Vou comentar enquanto leio.

Pus vírgula depois de: “vastos picos”; “toupeiras”; “galhos e ramas”; “esperava ele”; “tão novo”; “mesmo assim”; “canto dos pássaros”; “o canto dos corvos”; “Agora”; “um pequeno rio”; “a vida e a morte”; “sem futuro”; “merecia nome”; “Lenta e certamente”; “em breve”; “de seus recifes”

Ponto e vírgula depois de: “esperança aos vivos”; “momento de amar”; “nem falava”; “cada instante”; “lamentosa lente”; “não via sorte”;

Ponto depois de: “fazer encena”; “tão sofrido”; “podiam acalentar”; “Seguiu ele a voz”;

Troquei:
surgiam / surgia
haviam / havia

Demora um pouco pra ter alguma coisa da história. Os dois longos primeiros parágrafos são bonitos, mas não têm nada da trama ou dos personagens. Ou seja, estão sobrando.

BORA LÁ:

Plot: É difícil fazer bons plots de amor; este aqui é bom. Apesar de eu reconhecê-lo como bom, passa longe do meu gosto. Não sei o que fazer ainda.

Escrita: Bastante correção na pontuação.

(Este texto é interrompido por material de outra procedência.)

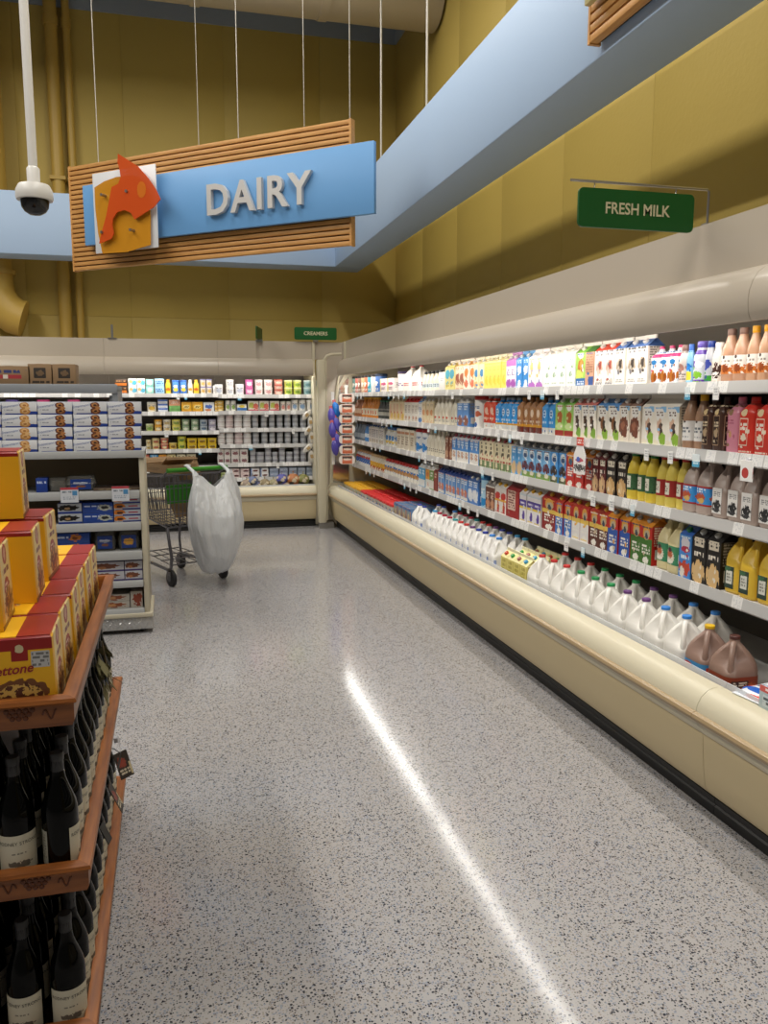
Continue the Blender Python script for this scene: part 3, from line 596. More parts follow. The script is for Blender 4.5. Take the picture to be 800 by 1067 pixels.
sty('brownmilk_b', 'tall brown-capped cocoa milk bottle', 'carafe', '#a8846a', BRM, lab='#e9e6e2', cap='#5a3c32', h=.235, band=(.15, .52))
sty('cowgreen', 'white carton with farm scene', 'carton', '#efe9dc', farmL('#8cbfe6', '#d8b49a', '#8fb83f'), top='#efe9dc', ridge='#efe9dc', side='#e2d8c0')
sty('cowchoc', 'carton with chocolate splash', 'carton', '#efe4d4', [('r', .8, .76, .22, .08, '#8cbfe6'), ('e', .5, .64, .34, .12, WH), ('t', .5, .65, .26, .05, '#6b5147', 2, 7), ('e', .5, .32, .42, .2, '#7a4634', .8, 5), ('e', .42, .36, .2, .09, '#a06a52', .6, 7), ('e', .4, .08, .14, .06, '#efe7cf', .4)], top='#8a6a5a', ridge='#efe9dc', cap='#ece8e2')
sty('farmblue', 'blue-topped farm milk carton', 'carton', '#efe9dc', farmL('#5a9ad8', '#8a5a34', '#8fb83f'), top='#4f88c4', ridge='#dcd8d0', cap='#ece8e2')
sty('farmred', 'rosy-topped farm milk carton', 'carton', '#efe9dc', farmL('#7ab4e0', '#5f4430', '#7fae3a'), top='#c9726a', ridge='#dcd8d0', cap='#ece8e2')
sty('almondlime', 'lime green almond drink carton', 'carton', '#9fcf6a', [('e', .5, .72, .28, .1, WH, .2), ('e', .5, .46, .3, .15, '#b8642c', .5, 6), ('e', .5, .25, .4, .08, '#cfe09a', .7), ('r', .5, .07, .52, .08, '#a82f28')], top='#7fbf4f', ridge='#dcd8d0', cap='#ece8e2')
BXY = lambda a, b: [('e', .5, .6, .24, .12, a, .3), ('t', .5, .6, .16, .08, b, 2, 6), ('t', .5, .36, .36, .05, a, 1, 7), ('r', .5, .1, .6, .11, WH)]
sty('skyboxy', 'sky blue milk bottle beside lime cartons', 'boxy', '#3f9ae0', BXY('#bcdcf4', '#2a6ab0'), cap='#9aa4ac')
sty('brownboxy', 'brown chocolate milk bottle', 'boxy', '#a9784f', [('e', .5, .6, .24, .12, '#e4cdb4', .3), ('t', .5, .36, .36, .05, '#e4cdb4', 1, 7), ('r', .5, .1, .6, .11, '#7a3026'), ('r', .5, .23, .6, .04, '#e0a030')], cap='#a8722c')
sty('blueboxy', 'bright blue milk bottle', 'boxy', '#3a9be4', BXY('#d0e6f6', '#2a6ab0')+[('r', .5, .23, .6, .03, '#e6a832')], cap='#98a6b0')
sty('redboxy', 'orange-red milk bottle', 'boxy', '#d9482f', [('e', .5, .6, .24, .12, '#f0c0a8', .3), ('t', .5, .36, .36, .05, '#f4dcc8', 1, 7), ('r', .5, .1, .6, .11, WH)], cap='#a8a09c', h=.235)
sty('jarred', 'big white spotted jar with red cap', 'canister', WH, [('e', .3, .3, .2, .1, '#c84a3a', .9, 8), ('e', .7, .5, .2, .1, '#d06a4a', .9, 8), ('e', .5, .12, .2, .08, '#3a6ab0', .5), ('t', .5, .72, .3, .05, '#4a6a9a', 2, 7)], cap='#b8302c', h=.24, w=.14)
sty('bluechoc', 'blue and brown drink carton', 'carton', '#5a90d0', [('t', .5, .62, .34, .08, '#e4ecf4', 2, 6), ('e', .5, .2, .44, .16, '#9a5f4a', .8, 6)], top='#d9d4cc', cap='#eeeeee')
sty('whitebottle', 'cream white swan-necked bottle', 'bottle', '#e4dcc9', [('e', .5, .28, .2, .05, '#c0503a', .5), ('t', .5, .16, .3, .05, '#8a8a86', 2, 8)], cap='#dcd8d0', h=.235, w=.1)
sty('beigecart', 'beige and orange carton', 'carton', '#e4d2ae', [('e', .5, .4, .4, .12, '#cf9058', .8, 6), ('t', .5, .68, .3, .05, '#8a6a4a', 2, 7)], top='#dccfb0', ridge='#e2dccc', cap='#eee')
sty('whiteblue', 'white carton with blue foot', 'carton', '#e9e8e4', [('e', .5, .1, .5, .1, '#4a80c0', .4), ('t', .5, .5, .3, .1, '#6a8ab0', 3, 7)], top='#5a90cc', cap='#eee')
sty('redcapcart', 'white carton with red roof', 'carton', '#ece6da', [('t', .5, .5, .3, .16, '#b0a090', 5, 7), ('e', .5, .16, .3, .06, '#c89a7a', .7)], top='#cc3a30', ridge='#d85a4a', cap='#cc3028')
sty('creamorange', 'cream carton with orange stripes', 'carton', '#e9d6ae', [('r', .3, .4, .06, .3, '#cf7a4a'), ('r', .6, .4, .06, .3, '#d8a070'), ('e', .7, .2, .3, .12, '#e0b840', .7)], top='#e0c898', ridge='#e8dcc0', cap='#eadfc8')
sty('darkbottle', 'small dark bottle in a wire tray', 'bottle', '#4d4f4c', [('r', .5, .3, .6, .1, '#b8b4a8'), ('r', .5, .55, .6, .04, '#8a8a84')], cap='#3f7a5a', h=.2, w=.08)
sty('orangebottle', 'orange juice bottle', 'bottle', '#dd8a34', [('r', .5, .32, .5, .18, '#ecdfc4'), ('e', .5, .3, .2, .1, '#cf5a2a', .6)], cap='#e6ae1c', h=.23, w=.11)
sty('amberbottle', 'amber tea bottle', 'bottle', '#a86a44', [('r', .5, .35, .5, .14, '#d8b89a')], cap='#c8b090', h=.22, w=.11)
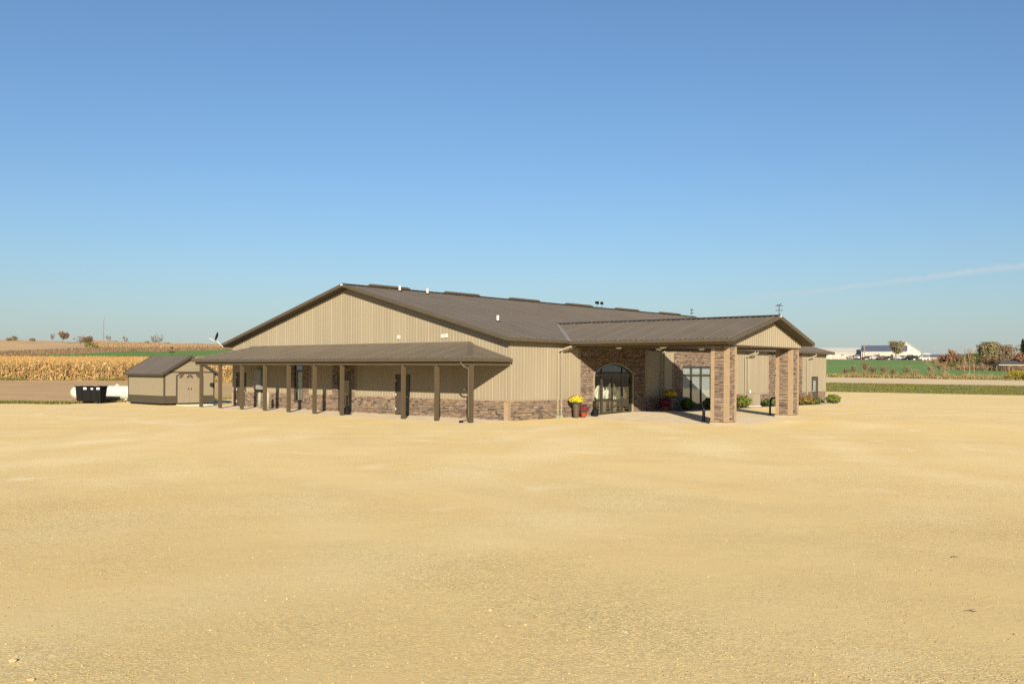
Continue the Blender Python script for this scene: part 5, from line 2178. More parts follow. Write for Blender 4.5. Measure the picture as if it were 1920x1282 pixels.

Bons neologismos.

Execução: Há uma boa construção do personagem, mas o texto perde muito tempo com as construções poéticas, muitas delas sem motivo.

Estilo: Muitas boas aliterações e rimas. O texto é bem estiloso e combina com a proposta.

Desafio: Cumpre bem até demais, 10 de 10.

Os problemas com as pontuações e o meu gosto pelo plot vão dar uma prejudicada na nota. :/

Plot Execução Escrita Estilo Desafio

Uma parábola muito legal, cheia de metáforas musicais. Porém eu não sei se a lição está coerente com o texto, afinal, Alviro (ou seria Arvélio?) só se aproximou da sereia depois que a sua amada havia morrido. Eu não chamaria essa aproximação de falso amor.